The law actually allows for this in the Constitution, specifically the limitations clause which allows limitation of rights as long as certain criteria are met, and one such is that of “general application”. In other words, if the limitation can be generally applied instead of treading on the toes of a single, unjustifiable group, such limitation can be valid.
Our legal landscape is full of interesting principles, from pacta sunt servanda (“agreements must be kept” which often flies in the face of Ubuntu) huur gaat voor koop (lease trumps purchase), some of which beg to be tested against the Constitution. The law of general application, though, has been tried and tested and generally comes out tops.
This justifies that legally, the effect of Pabi’s alcohol intake is irrelevant. What is relevant is her blood-alcohol level and, while many may claim, to be “fine after [x] drinks”, being fine is not what the law seeks. It merely seeks to set a pragmatic universal limit across the board.
So how does this translate to June’s impending absolute zero law, and can it be fought? Conversation in pubs across the country, especially in dorpies where taxis aren’t readily available, will feature the lamentation of having to shift from brandy specials to coke zeros. Pubs the country over may lament the decreased sale of quarts. The law on this, however, is pretty solid.
Despite being in a liberal constitutional democracy, the rights of an individual still do not trump the need to be pragmatic in applying the law. As long as the state can prove some reasonable rationale behind the quantum of the limit, it can be justified under this principle.

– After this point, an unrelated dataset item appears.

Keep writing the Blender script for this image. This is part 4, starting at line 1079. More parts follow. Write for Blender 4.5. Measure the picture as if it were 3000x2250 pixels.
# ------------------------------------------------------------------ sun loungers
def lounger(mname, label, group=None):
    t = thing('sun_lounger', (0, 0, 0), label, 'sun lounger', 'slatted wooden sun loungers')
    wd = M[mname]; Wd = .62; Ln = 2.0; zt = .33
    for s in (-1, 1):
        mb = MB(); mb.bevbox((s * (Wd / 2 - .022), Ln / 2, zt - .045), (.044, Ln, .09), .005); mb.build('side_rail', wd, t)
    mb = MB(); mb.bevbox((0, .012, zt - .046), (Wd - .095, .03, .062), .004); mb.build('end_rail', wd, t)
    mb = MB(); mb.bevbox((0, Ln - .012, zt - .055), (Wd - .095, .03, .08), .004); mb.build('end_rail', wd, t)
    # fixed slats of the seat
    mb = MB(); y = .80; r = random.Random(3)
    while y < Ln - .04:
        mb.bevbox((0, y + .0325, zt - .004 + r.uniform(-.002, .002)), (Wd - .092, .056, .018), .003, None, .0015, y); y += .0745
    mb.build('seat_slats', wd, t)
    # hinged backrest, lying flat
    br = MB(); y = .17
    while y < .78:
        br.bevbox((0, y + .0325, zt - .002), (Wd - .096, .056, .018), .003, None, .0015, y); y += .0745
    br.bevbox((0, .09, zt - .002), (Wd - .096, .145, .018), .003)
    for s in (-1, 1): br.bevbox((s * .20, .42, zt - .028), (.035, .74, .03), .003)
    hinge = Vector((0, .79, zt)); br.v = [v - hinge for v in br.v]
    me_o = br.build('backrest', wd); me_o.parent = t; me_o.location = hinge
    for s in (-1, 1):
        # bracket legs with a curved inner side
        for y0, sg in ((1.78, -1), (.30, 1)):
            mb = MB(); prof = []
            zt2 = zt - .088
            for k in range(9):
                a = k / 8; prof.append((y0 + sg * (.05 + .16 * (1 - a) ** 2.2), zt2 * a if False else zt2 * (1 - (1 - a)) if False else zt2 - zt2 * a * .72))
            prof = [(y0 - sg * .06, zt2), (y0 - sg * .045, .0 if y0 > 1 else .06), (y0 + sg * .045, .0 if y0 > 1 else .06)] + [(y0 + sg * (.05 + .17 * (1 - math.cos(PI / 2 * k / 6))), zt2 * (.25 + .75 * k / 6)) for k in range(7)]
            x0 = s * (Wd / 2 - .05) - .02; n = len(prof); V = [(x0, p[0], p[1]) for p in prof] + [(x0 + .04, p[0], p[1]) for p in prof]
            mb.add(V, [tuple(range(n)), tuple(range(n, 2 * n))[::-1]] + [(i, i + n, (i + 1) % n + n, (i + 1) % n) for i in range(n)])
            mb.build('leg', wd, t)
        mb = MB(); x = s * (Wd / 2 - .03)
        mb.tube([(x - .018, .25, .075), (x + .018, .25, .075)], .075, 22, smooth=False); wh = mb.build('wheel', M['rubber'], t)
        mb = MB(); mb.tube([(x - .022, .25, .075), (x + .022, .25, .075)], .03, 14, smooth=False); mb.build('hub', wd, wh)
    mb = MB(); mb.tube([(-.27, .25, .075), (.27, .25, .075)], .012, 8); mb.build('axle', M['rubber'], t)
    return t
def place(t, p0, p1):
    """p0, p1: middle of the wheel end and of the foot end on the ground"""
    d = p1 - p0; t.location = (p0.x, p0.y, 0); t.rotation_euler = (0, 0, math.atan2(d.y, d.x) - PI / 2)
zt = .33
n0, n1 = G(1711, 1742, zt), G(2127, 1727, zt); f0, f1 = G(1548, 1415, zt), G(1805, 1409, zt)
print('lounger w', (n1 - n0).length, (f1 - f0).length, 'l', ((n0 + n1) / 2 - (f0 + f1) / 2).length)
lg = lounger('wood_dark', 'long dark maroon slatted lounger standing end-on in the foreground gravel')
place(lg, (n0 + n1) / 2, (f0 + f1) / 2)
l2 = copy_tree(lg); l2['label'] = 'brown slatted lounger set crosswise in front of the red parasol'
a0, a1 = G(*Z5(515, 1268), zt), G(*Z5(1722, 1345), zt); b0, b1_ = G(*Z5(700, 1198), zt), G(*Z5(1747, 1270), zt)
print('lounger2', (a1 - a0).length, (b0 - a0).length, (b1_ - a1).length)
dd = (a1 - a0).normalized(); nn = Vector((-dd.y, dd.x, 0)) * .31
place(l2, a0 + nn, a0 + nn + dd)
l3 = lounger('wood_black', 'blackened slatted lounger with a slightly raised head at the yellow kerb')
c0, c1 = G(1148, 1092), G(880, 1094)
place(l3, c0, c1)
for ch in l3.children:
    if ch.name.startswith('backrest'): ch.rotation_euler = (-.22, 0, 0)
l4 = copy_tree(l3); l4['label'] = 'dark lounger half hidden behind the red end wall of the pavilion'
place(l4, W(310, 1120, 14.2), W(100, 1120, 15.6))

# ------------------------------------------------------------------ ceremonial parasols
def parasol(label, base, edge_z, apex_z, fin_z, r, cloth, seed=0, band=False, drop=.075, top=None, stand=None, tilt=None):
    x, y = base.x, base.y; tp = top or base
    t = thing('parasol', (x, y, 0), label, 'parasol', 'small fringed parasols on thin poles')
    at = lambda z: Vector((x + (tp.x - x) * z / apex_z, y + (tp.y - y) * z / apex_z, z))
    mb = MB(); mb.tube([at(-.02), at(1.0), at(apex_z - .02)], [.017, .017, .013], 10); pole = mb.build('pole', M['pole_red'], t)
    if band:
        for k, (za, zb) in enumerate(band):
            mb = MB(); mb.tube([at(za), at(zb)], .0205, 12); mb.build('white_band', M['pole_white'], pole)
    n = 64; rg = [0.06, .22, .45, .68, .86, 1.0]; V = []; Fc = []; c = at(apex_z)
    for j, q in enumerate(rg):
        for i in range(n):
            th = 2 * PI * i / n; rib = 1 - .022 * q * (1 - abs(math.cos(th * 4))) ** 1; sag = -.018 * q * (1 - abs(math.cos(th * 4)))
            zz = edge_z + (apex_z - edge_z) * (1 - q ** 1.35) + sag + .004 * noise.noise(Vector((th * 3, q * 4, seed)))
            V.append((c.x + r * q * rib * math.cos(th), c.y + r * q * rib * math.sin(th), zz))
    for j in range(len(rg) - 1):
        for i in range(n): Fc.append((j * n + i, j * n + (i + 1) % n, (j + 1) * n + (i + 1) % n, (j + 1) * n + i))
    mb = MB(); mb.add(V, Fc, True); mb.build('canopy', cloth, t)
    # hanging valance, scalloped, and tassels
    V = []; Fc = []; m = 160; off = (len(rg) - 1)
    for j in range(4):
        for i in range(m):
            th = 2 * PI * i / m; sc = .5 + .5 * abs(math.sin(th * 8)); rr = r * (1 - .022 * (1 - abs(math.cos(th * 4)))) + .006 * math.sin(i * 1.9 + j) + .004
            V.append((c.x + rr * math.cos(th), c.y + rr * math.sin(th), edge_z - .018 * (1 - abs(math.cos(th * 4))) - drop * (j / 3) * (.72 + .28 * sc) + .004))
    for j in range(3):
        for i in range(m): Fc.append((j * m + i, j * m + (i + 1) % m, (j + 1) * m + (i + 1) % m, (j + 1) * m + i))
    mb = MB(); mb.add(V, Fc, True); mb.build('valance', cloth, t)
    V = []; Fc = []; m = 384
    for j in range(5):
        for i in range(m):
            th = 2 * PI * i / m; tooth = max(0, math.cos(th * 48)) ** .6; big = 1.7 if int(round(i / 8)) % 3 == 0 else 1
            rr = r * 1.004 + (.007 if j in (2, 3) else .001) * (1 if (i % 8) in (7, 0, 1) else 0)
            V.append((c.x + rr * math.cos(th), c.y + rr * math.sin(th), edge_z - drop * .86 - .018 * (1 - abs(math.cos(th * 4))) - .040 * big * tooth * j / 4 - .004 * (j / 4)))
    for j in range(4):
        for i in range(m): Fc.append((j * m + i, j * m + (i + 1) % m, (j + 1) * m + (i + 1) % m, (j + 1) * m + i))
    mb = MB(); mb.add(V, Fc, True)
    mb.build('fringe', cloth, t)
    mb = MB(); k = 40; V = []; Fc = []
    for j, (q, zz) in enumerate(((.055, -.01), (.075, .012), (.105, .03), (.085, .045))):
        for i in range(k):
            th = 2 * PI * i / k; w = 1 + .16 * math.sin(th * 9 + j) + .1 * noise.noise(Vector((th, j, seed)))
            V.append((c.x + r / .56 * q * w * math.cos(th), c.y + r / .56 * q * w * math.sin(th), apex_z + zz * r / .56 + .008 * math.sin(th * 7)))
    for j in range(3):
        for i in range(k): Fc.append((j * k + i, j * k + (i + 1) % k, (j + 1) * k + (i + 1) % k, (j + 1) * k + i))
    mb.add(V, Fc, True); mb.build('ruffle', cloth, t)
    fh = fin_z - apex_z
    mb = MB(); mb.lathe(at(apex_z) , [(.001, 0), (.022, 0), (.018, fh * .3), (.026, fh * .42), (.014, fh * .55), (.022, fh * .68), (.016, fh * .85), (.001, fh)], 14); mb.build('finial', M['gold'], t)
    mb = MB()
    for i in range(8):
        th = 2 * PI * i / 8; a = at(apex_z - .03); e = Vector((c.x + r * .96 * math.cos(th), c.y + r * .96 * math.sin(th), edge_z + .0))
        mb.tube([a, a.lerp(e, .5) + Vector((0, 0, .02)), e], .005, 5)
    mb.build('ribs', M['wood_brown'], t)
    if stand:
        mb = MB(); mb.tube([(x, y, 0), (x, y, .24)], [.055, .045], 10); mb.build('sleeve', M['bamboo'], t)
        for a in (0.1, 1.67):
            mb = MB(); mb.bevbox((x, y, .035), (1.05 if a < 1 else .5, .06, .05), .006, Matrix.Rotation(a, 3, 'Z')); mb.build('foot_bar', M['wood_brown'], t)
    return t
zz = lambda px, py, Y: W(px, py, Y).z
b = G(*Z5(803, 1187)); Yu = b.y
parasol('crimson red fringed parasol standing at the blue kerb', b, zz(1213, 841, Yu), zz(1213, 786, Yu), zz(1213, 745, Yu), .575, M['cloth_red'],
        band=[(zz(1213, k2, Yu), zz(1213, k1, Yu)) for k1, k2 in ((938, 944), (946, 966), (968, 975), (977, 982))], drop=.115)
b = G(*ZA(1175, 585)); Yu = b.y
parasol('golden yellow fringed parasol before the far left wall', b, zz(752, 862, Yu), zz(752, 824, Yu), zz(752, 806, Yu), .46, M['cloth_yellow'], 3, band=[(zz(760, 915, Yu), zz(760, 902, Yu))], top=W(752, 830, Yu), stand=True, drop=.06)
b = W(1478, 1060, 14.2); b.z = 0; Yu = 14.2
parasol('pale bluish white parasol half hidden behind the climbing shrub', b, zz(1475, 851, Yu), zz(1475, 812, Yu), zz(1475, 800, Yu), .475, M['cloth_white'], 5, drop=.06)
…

There are a couple of responses to this limitation one could possibly offer. One could, for example establish a taxi service in a small dorpie. One could limit one’s drinking. One could adjust one’s drinking habits and form a group with a rotating designated driver.
One could also fight the power and go to court trying to convince some judges that the zero limit is overreaching. One would be hard-pressed to argue what essentially amounts to “let me drink and drive” though. But hey, if some people could convince the Constitutional Court to let them smoke dagga in peace and privacy, anything is possible.